Corpo do artigo
A estupidez humana é uma extraordinária oportunidade de negócio. Só assim se encontra explicação – claro que isto é uma opinião pessoal – para a existência de uma empresa que vende viagens ao espaço de pequenas porções de cinzas humanas, ou amostras de ADN de pessoas falecidas, com uma motivação mística qualquer. Talvez não tão relacionada com a espiritualidade, que nos remete sobretudo para uma dimensão imaterial, antes com uma espécie de misticismo científico que leve pessoas a querer encontrar para os seus saudosos entes queridos (escolhi esta expressão propositadamente por detestá-la) uma proximidade àquela condição de “star stuff” de que falava Carl Sagan.
Não há, na língua portuguesa, tradução que faça justiça à expressão “star stuff”. Coisas das estrelas é impreciso, pó das estrelas é redutor... mas, enfim, dá para perceber que há pessoas que, particularmente se não souberem o que fazer ao dinheiro, valorizam a ida das cinzas lá acima, que pode ter vários desfechos, ditados pela tabela de preços. O mais barato (3495 dólares) é uma viagem de ida e volta. Subir, chegar ao limiar da atmosfera e regressar, sendo as amostras de cinzas ou de ADN devolvidas aos clientes. Por mais algum dinheiro ($ 4995), a nave com as amostras de defuntos entra em órbita e reentra na atmosfera, desintegrando-se como uma estrela cadente. Subindo a fasquia ($ 12 995), os restos de seres humanos são levados à órbita lunar, ou mesmo à superfície do nosso satélite natural. Pelo mesmo preço dessa última opção, a nave funerária segue viagem rumo aos confins do espaço.
Por estes dias, tal negócio foi notícia porque uma das naves com o serviço mais barato (pertencente a uma empresa aeroespacial europeia que aluga espaço à “agência funerária espacial”, dos Estados Unidos), que pressupunha a devolução das amostras de cinzas e ADN aos familiares, caiu ao mar, eventualmente perdendo-se para sempre.
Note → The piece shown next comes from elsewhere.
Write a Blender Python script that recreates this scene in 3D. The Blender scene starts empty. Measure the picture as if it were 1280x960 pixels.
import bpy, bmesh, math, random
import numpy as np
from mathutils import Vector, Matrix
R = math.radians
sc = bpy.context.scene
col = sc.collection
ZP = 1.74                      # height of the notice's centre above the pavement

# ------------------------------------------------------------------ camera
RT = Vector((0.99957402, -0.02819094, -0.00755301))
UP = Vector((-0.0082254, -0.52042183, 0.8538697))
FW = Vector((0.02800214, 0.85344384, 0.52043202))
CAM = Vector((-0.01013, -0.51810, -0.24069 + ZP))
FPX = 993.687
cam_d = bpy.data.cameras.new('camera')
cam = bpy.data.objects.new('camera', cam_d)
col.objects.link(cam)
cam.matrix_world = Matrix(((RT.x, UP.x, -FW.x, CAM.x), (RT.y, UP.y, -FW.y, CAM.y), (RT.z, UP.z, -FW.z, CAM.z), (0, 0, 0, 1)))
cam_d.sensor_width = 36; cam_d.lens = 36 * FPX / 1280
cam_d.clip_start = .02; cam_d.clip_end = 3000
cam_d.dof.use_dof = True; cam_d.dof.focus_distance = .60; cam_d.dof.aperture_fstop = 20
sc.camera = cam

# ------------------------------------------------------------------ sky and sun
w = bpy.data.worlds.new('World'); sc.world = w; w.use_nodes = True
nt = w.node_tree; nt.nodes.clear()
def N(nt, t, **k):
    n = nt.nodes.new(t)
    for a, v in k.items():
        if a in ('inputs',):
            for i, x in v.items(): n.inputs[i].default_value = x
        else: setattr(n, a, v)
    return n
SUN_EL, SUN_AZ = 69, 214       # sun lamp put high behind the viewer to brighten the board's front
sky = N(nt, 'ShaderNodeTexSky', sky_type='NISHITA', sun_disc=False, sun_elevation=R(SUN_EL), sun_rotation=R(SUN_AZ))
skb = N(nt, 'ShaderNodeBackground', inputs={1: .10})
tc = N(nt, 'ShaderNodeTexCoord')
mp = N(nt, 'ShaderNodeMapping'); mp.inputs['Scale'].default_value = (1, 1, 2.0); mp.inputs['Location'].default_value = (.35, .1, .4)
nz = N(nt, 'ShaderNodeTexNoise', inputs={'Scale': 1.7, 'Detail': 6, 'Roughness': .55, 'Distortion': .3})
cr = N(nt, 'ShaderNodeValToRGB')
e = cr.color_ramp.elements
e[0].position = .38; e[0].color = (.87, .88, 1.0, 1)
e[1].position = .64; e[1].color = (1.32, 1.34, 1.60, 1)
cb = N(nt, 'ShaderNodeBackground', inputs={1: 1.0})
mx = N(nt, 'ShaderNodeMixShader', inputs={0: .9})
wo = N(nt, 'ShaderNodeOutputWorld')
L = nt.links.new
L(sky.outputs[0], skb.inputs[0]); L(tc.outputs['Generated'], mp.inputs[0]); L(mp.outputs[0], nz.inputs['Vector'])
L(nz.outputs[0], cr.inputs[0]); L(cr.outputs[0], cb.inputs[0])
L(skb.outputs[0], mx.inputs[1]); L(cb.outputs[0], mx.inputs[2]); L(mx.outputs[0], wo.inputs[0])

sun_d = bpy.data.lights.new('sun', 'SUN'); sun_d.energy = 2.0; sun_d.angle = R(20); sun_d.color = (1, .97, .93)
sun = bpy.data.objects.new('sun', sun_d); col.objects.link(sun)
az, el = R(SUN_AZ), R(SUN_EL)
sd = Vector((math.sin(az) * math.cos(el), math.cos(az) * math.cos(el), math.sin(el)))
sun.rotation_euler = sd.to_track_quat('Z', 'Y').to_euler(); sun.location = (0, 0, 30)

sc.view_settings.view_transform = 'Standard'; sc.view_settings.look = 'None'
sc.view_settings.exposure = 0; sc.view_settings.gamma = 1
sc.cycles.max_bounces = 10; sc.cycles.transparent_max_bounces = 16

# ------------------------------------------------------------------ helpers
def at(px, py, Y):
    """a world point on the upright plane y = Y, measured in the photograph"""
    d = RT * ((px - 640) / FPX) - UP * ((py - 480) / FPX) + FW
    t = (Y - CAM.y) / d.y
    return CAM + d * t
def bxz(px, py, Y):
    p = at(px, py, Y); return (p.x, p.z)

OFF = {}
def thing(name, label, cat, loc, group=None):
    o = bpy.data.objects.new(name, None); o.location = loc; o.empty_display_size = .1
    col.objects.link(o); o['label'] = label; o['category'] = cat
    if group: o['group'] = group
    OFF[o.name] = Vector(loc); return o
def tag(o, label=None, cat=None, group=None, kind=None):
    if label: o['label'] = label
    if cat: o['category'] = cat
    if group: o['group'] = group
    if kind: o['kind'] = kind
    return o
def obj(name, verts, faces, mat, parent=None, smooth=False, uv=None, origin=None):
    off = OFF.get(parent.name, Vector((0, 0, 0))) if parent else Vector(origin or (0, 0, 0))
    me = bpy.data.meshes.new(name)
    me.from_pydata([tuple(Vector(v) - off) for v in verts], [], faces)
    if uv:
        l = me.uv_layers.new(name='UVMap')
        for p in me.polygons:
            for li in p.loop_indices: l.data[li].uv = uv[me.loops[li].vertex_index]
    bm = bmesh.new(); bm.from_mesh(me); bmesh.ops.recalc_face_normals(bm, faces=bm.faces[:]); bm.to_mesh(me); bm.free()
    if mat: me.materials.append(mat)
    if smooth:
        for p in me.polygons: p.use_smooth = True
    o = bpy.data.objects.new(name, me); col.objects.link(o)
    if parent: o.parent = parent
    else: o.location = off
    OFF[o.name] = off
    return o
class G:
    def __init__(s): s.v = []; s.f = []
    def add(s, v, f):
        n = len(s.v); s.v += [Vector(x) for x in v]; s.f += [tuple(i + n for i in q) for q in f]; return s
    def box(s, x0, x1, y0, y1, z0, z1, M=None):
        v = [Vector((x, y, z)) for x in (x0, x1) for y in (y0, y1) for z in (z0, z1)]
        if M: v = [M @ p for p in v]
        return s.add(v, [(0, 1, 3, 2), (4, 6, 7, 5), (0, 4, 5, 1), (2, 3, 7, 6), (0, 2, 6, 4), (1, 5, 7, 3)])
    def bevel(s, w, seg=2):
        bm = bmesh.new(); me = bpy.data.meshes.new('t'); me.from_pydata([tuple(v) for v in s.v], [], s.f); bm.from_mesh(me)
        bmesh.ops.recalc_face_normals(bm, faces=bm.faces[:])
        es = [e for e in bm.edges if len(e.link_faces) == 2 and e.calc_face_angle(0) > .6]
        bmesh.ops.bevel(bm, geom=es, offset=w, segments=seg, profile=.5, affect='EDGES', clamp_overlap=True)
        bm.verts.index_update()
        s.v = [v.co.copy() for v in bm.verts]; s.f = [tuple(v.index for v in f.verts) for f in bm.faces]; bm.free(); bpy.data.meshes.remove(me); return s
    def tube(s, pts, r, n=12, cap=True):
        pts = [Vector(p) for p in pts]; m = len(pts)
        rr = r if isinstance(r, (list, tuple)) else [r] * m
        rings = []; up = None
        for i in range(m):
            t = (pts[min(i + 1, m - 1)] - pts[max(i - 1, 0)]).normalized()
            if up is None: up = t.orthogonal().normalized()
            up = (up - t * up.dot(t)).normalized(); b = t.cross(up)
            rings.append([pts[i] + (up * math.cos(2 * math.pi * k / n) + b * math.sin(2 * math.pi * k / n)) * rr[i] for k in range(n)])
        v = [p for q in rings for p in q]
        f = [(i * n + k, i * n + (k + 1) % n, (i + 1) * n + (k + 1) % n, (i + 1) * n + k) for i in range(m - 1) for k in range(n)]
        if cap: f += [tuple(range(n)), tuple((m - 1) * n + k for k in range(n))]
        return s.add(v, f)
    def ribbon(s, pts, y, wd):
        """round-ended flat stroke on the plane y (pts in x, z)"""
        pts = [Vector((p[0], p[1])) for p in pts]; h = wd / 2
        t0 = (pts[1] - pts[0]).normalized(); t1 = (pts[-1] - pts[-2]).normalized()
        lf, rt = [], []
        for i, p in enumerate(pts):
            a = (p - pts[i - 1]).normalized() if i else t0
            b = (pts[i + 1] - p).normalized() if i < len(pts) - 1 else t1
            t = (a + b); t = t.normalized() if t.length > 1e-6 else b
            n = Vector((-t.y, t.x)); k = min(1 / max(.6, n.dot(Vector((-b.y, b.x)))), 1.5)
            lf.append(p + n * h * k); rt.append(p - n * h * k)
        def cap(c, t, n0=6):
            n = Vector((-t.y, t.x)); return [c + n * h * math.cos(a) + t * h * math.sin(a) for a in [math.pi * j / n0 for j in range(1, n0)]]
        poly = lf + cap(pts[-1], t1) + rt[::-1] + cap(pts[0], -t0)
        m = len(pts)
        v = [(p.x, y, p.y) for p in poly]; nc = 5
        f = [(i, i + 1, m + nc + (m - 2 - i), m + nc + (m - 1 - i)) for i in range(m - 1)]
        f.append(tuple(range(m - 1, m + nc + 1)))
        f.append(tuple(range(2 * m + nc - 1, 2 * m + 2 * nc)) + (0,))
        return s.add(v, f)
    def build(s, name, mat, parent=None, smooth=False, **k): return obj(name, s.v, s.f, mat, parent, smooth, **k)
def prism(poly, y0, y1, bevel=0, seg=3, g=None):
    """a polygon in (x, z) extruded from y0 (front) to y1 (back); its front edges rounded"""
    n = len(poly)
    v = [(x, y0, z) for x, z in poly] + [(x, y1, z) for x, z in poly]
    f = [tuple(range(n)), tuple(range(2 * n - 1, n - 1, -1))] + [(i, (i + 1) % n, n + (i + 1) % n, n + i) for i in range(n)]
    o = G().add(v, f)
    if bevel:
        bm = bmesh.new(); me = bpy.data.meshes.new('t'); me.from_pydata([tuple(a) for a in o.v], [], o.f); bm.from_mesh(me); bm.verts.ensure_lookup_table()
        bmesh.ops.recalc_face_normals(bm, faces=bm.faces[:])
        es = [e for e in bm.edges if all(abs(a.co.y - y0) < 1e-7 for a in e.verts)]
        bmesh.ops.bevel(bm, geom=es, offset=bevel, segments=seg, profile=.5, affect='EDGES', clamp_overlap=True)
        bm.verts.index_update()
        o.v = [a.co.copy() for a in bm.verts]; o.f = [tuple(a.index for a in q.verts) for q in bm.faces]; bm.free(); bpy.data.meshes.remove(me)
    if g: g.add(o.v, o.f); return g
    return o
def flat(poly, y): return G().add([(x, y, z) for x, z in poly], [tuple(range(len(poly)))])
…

Cada um terá a sua ideia, mas haverá formas mais bonitas de gastar o dinheiro, como seja dar de comer a quem tem fome. Só que isso é também conversa da treta, não só porque cada um gasta o seu dinheiro como muito bem lhe apetecer, mas também porque a empresa aeroespacial (não a “agência funerária”) pode assim ajudar a custear missões que têm também propósitos científicos.
Para mim, numa semana em que o meu mundo profissional vampirizou, muito para além do razoável, uma trágica fatalidade que foi notícia no mundo inteiro, é de algum modo reconfortante perceber que a insanidade perante a morte é coisa generalizada.